Friday, September 5, 2008

squirrel

Today when I was driving, almost home, I approached this "thing" in the road that turned out to be a freshly-hit squirrel, flopping sickeningly with a twisted, crushed neck.  I had a split second to decide whether I should drive over him and end his misery, or swerve around and leave him to suffer to death.  
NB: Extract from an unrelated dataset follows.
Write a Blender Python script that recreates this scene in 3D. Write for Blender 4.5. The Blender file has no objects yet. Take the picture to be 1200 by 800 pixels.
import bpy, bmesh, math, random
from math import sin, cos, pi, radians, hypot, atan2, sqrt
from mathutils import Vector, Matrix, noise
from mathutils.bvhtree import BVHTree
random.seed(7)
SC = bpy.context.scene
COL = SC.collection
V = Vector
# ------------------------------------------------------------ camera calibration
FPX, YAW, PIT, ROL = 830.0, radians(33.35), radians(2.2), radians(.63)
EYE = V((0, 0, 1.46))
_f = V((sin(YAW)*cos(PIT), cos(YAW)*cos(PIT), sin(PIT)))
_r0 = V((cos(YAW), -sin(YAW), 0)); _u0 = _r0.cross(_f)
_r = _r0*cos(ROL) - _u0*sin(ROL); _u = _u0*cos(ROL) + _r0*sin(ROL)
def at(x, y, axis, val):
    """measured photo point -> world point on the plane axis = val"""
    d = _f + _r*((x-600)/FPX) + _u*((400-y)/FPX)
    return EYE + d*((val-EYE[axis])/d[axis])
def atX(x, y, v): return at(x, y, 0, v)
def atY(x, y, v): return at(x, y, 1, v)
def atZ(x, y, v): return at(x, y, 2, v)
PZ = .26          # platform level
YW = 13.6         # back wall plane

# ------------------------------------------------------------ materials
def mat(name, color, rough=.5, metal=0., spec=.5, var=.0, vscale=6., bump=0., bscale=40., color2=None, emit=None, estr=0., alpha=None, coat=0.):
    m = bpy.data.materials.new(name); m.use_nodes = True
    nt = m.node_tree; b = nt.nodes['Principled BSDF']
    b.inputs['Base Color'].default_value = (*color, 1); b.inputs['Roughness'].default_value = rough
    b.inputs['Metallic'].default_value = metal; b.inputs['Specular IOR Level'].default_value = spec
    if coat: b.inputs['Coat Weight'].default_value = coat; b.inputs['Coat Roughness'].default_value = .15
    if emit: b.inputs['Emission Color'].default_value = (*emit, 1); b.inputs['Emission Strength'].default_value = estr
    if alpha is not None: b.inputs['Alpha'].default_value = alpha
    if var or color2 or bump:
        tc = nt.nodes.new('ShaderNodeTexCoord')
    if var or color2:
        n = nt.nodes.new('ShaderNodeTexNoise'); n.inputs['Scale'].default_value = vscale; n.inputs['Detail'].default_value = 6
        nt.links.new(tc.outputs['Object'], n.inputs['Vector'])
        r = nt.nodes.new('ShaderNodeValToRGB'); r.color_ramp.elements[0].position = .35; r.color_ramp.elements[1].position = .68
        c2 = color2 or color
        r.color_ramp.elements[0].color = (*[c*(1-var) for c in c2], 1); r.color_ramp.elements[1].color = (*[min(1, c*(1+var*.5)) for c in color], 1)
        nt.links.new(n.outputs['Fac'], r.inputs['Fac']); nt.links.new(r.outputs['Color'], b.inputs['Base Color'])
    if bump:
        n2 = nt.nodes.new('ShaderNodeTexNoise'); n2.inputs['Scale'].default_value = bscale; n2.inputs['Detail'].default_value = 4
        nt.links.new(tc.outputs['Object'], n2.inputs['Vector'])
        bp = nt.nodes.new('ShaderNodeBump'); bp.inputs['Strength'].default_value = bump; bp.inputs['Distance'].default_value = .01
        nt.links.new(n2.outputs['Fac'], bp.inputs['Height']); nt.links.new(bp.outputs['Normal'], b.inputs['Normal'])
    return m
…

I swerved, bit my lip, crossed myself, and whispered that I'd forget about it in a minute; I'd move on with my life.  I hate squirrels, well, I used to, when they'd leap onto my mom's birdfeeders when I was young and chew them open to eat all of the seed, and I'd throw my dad's shoes at them while they clucked angrily at me from high branches.  Earlier today, though, I was walking to my car and saw a funny little squirrel fellow go up a flight of stairs that only led to a door.  I peered around the corner of the cement stairway to see he'd jumped onto a windowsill at about eye-height and was peering likewise at me.  
I am becoming more sentimental with age.  (?)  I view everything I love with such fondness, particularly animals and nature, and the people I like in secret ways, documenting their features in a mental museum I can peruse when I daydream.  Sometimes it feels like my whole life is a desperate quest for a new art to describe my love, and words dutifully fill in while I'm looking.